----- Source material

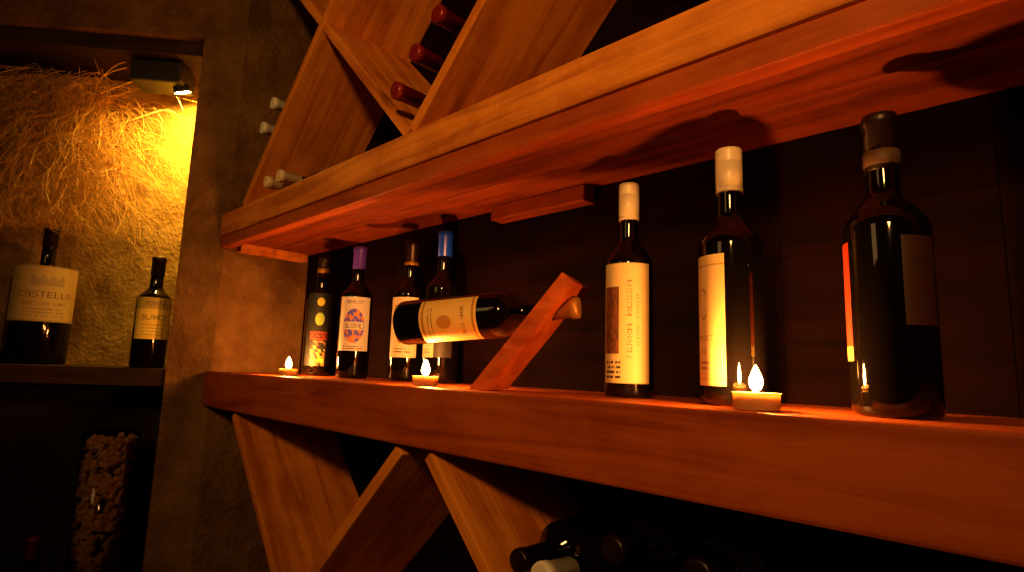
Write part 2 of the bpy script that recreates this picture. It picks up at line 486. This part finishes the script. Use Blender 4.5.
make_bottle(wp(.530,.10,.0035), h=.395, r=.076, cap=M_DARKC, labels=[(.30,.70,2.6,.1,paint_chateau)], name='magnum_wine_bottle')
make_bottle(wp(.44,.07,-.7595), h=.30, r=.037, cap=M_REDC, labels=[(.2,.6,2.0,0,paint_yel)])

# balancing bottle holder and bottle
ax = Vector((.93,.36,.075)).normalized()
hb = Vector((-.66,.055,.0003)); hd = Vector((.14*.93,.14*.36,.168))
axh = Vector((.93,.36,0)).normalized(); wid = Vector((-axh.y, axh.x, 0))
H = hb + hd*.74
Ld = hd.normalized(); nn = Ld.cross(wid).normalized()
def holder():
    bm = bmesh.new(); t=.011; w2=.042
    vs = []
    for side in (-1,1):
        for sgn in (-1,1):
            base = hb + nn*t*sgn
            base = base - Ld*((base.z-.0003)/Ld.z)
            vs.append((base + wid*w2*side, side, sgn, 0))
            top = hb+hd + nn*t*sgn
            vs.append((top + wid*w2*side, side, sgn, 1))
    V = {(s,g,e): bm.verts.new(v) for v,s,g,e in vs}
    for s in (-1,1): bm.faces.new((V[s,-1,0],V[s,1,0],V[s,1,1],V[s,-1,1]))
    for g in (-1,1): bm.faces.new((V[-1,g,0],V[1,g,0],V[1,g,1],V[-1,g,1]))
    for e in (0,1): bm.faces.new((V[-1,-1,e],V[1,-1,e],V[1,1,e],V[-1,1,e]))
    bmesh.ops.recalc_face_normals(bm, faces=bm.faces[:])
    o = mesh_obj('bottle_balance_stand', bm, [M_PINE2])
    bc = bmesh.new(); bmesh.ops.create_cone(bc, cap_ends=True, segments=32, radius1=.0165, radius2=.0165, depth=.12)
    c = mesh_obj('cutter_tmp', bc, [])
    c.matrix_world = Matrix.Translation(H) @ ax.to_track_quat('Z','Y').to_matrix().to_4x4()
    md = o.modifiers.new('hole','BOOLEAN'); md.object = c; md.operation='DIFFERENCE'
    bpy.context.view_layer.update()
    dg = bpy.context.evaluated_depsgraph_get()
    me = bpy.data.meshes.new_from_object(o.evaluated_get(dg))
    o.modifiers.clear(); o.data = me
    bpy.data.objects.remove(c)
    return o
holder()
tip = H + ax*.042
make_bottle(tip-ax*.310, axis=ax, h=.310, r=.0375, cap=M_GOLDC, cap_len=.05, labels=[(.17,.50,2.2,.1,paint_gold)])

def stored(x, z, ytip, h=.30, cap=M_REDC, x2=None, z2=None):
    a = Vector((x if x2 is None else x2, ytip+h, z if z2 is None else z2)); bq = Vector((x, ytip, z))
    ax_ = (bq-a).normalized()
    make_bottle(a, axis=ax_, h=h, r=.0365, cap=cap)
V2 = Vector((P2, 0, ZT+.0156+.052))
stored(V2.x, V2.z, -.035, .275, M_REDC)
stored(V2.x+.053, V2.z+.053, -.035, .275, M_REDC)
stored(V2.x+.106, V2.z+.106, -.03, .27, M_REDC)
for k, xx in enumerate((-1.50,-1.447)):
    stored(xx, xx+2.08+.068, -.012, .255, M_WHITEC)
stored(-1.44, .448+.0375, -.012, .255, M_CREAMC)
stored(-1.365, .448+.0375, -.012, .255, M_CREAMC)
VX, VZ = -.345, ZB-.395+.0156+.053
for i in range(6):
    for j in range(6):
        if i+j <= 5 and (i,j) not in ((3,1),(5,0),(4,1),(0,5),(1,4)):
            stored(VX-.0523*(i-j), VZ+.0523*(i+j), .01 if (i+j)%2 else .020, .225, M_DARKC)
stored(VX-.0523*2, VZ+.0523*4+.024, -.055, .29, M_WHITEC, x2=VX-.0523*2, z2=VZ+.0523*4)

# ------------------------------------------------------------ tealights
def tealight(x, y, s=1.0, fs=1.0):
    e = empty('tealight_candle', (x, y, 0))
    R_ = .0215*s; Hc = .016*s
    bm = bmesh.new()
    lathe(bm, [(0,.0003),(R_*.93,.0003),(R_*.97,.0015),(R_*.985,Hc-.001),(R_*1.04,Hc-.0003),(R_*1.04,Hc+.0003),(R_*.96,Hc),(R_*.95,Hc*.6)], 40)
    mesh_obj('cup', bm, [M_CUP], e)
    bm = bmesh.new()
    lathe(bm, [(R_*.945,Hc*.5),(R_*.945,Hc*.78),(R_*.8,Hc*.74),(0,Hc*.72)], 40)
    mesh_obj('wax', bm, [M_WAX], e)
    bm = bmesh.new()
    lathe(bm, [(.0007,Hc*.7),(.0007,Hc+.003),(0,Hc+.0035)], 8)
    mesh_obj('wick', bm, [M_WICK], e)
    bm = bmesh.new()
    z0 = Hc+.001; h = .025*fs
    lathe(bm, [(0,z0),(.0032*fs,z0+.06*h),(.0054*fs,z0+.2*h),(.0062*fs,z0+.34*h),(.0056*fs,z0+.5*h),(.0041*fs,z0+.68*h),(.0020*fs,z0+.86*h),(0,z0+h)], 16)
    mesh_obj('flame', bm, [M_FLAME], e)
tealight(-.235, .030, 1.08, 1.1)
tealight(-.79, .030, 1.0, 1.1)
tealight(-1.354, .050, .98, 1.1)

# ------------------------------------------------------------ niche lamp
lamp = empty('niche_spotlight')
box('lamp_housing', wp(.275,.10,.900), (.15,.10,.070), M_BLACK, lamp, (0,0,ang), .008)
box('lamp_bracket', wp(.28,.12,.938), (.04,.04,.03), M_BLACK, lamp, (0,0,ang), .003)
bm = bmesh.new(); lathe(bm, [(0,0),(.018,.001),(.021,.006)], 24)
o = mesh_obj('lamp_bulb', bm, [M_BULB], lamp); o.location = wp(.212,.10,.855)
o.rotation_mode = 'QUATERNION'
o.rotation_quaternion = (-(Vector((0,0,-1)) - W*.25 + N*.35)).normalized().to_track_quat('Z','Y')
bm = bmesh.new(); lathe(bm, [(.023,0),(.023,.022),(0,.024)], 24)
o2 = mesh_obj('lamp_reflector', bm, [M_BLACK], lamp); o2.location = o.location
o2.rotation_mode = 'QUATERNION'; o2.rotation_quaternion = o.rotation_quaternion

# ------------------------------------------------------------ straw
cu = bpy.data.curves.new('dry_straw_bundle', 'CURVE'); cu.dimensions = '3D'
cu.bevel_depth = .0009; cu.bevel_resolution = 1
rnd = random.Random(3)
def strand(p0, p1, sag, n=9, rad=1.0, mi=0, jit=.012):
    sp = cu.splines.new('POLY'); sp.points.add(n-1); sp.material_index = mi
    j = Vector((rnd.gauss(0,1), rnd.gauss(0,1), rnd.gauss(0,1)))*jit
    for k in range(n):
        t = k/(n-1)
        pt = p0.lerp(p1, t) + sag*(4*t*(1-t)) + j*math.sin(t*6)
        sp.points[k].co = (*pt, 1); sp.points[k].radius = rad*(1-.5*t)
for k in range(1500):
    s0 = rnd.uniform(.46,.82); q0 = rnd.uniform(.10,.21)
    z0 = rnd.uniform(.54,.92)
    s1 = s0 + rnd.gauss(0,.11); z1 = z0 - rnd.uniform(.06,.34)
    q1 = rnd.uniform(.02,.22)
    strand(wp(s0,q0,z0), wp(max(.36,s1),q1,max(.40,z1)), W*rnd.gauss(0,.06)-N*rnd.uniform(0,.05), rad=rnd.uniform(.5,1.4), mi=1, jit=.018)
for k in range(80):
    s0 = rnd.uniform(.38,.54); z0 = rnd.uniform(.56,.88)
    s1 = rnd.uniform(.19,.40); z1 = z0 + rnd.uniform(-.30,.06)
    strand(wp(s0,rnd.uniform(.06,.2),z0), wp(s1,rnd.uniform(.06,.22),z1), W*rnd.uniform(-.05,.02)+Vector((0,0,rnd.uniform(.0,.08))), rad=rnd.uniform(.9,2.0))
cu.materials.append(M_STRAW); cu.materials.append(M_STRAWD)
link(bpy.data.objects.new('dry_straw_bundle', cu))

# ------------------------------------------------------------ vase with corks
vase = empty('glass_vase_of_corks', wp(.280,.08,-.7595))
bm = bmesh.new()
Rv, Hv = .070, .580
lathe(bm, [(0,0),(Rv,0),(Rv,Hv),(Rv-.003,Hv)], 48)
mesh_obj('vase_glass', bm, [M_CLEAR], vase)
bm = bmesh.new()
for lvl in range(39):
    for k in range(18):
        a = rnd.uniform(0, 6.283); rr = rnd.uniform(.02, .046) if k > 13 else rnd.uniform(.046,.055)
        mt = Matrix.Translation((rr*math.cos(a), rr*math.sin(a), .018+lvl*.0142+rnd.uniform(-.003,.003))) @ \
             Matrix.Rotation(rnd.uniform(0,6.28),4,'Z') @ Matrix.Rotation(rnd.uniform(.3,1.57),4,'X')
        res = bmesh.ops.create_cone(bm, cap_ends=True, segments=10, radius1=.0085, radius2=.0085, depth=.024, matrix=mt)
mesh_obj('corks', bm, [M_CORK], vase)

# ------------------------------------------------------------ lights
l = bpy.data.lights.new('room_spot_light', 'SPOT'); l.energy = 84; l.color = (1,.47,.11)
l.shadow_soft_size = .10; l.spot_size = math.radians(78); l.spot_blend = 1.0
o = bpy.data.objects.new('room_spot_light', l); COL.objects.link(o)
o.location = (.42,-1.45,.85)
o.rotation_euler = (Vector((-.60,.1,.62))-Vector(o.location)).to_track_quat('-Z','Y').to_euler()
def area(name, loc, target, size, power, col):
    l = bpy.data.lights.new(name, 'AREA'); l.size = size; l.energy = power; l.color = col
    o = bpy.data.objects.new(name, l); COL.objects.link(o)
    o.location = loc
    o.rotation_euler = (Vector(target)-Vector(loc)).to_track_quat('-Z','Y').to_euler()
    return o
area('room_fill_light', (-.9,-1.9,.9), (-1.3,0,.2), .5, 1.7, (1,.5,.16))
wl = bpy.data.worlds.new('world'); scene.world = wl; wl.use_nodes = True
wl.node_tree.nodes['Background'].inputs[0].default_value = (.02,.008,.003,1)
wl.node_tree.nodes['Background'].inputs[1].default_value = .3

----------

● **Your task**
Return only the lines running from the top of the data to the line that holds "r=.037, cap=M_REDC, labels=[(.2,.6,2.0,0,paint_yel)])". Include both of those lines, but skip the pictures.

● **The reply**
Write part 2 of the bpy script that recreates this picture. It picks up at line 486. This part finishes the script. Use Blender 4.5.
make_bottle(wp(.530,.10,.0035), h=.395, r=.076, cap=M_DARKC, labels=[(.30,.70,2.6,.1,paint_chateau)], name='magnum_wine_bottle')
make_bottle(wp(.44,.07,-.7595), h=.30, r=.037, cap=M_REDC, labels=[(.2,.6,2.0,0,paint_yel)])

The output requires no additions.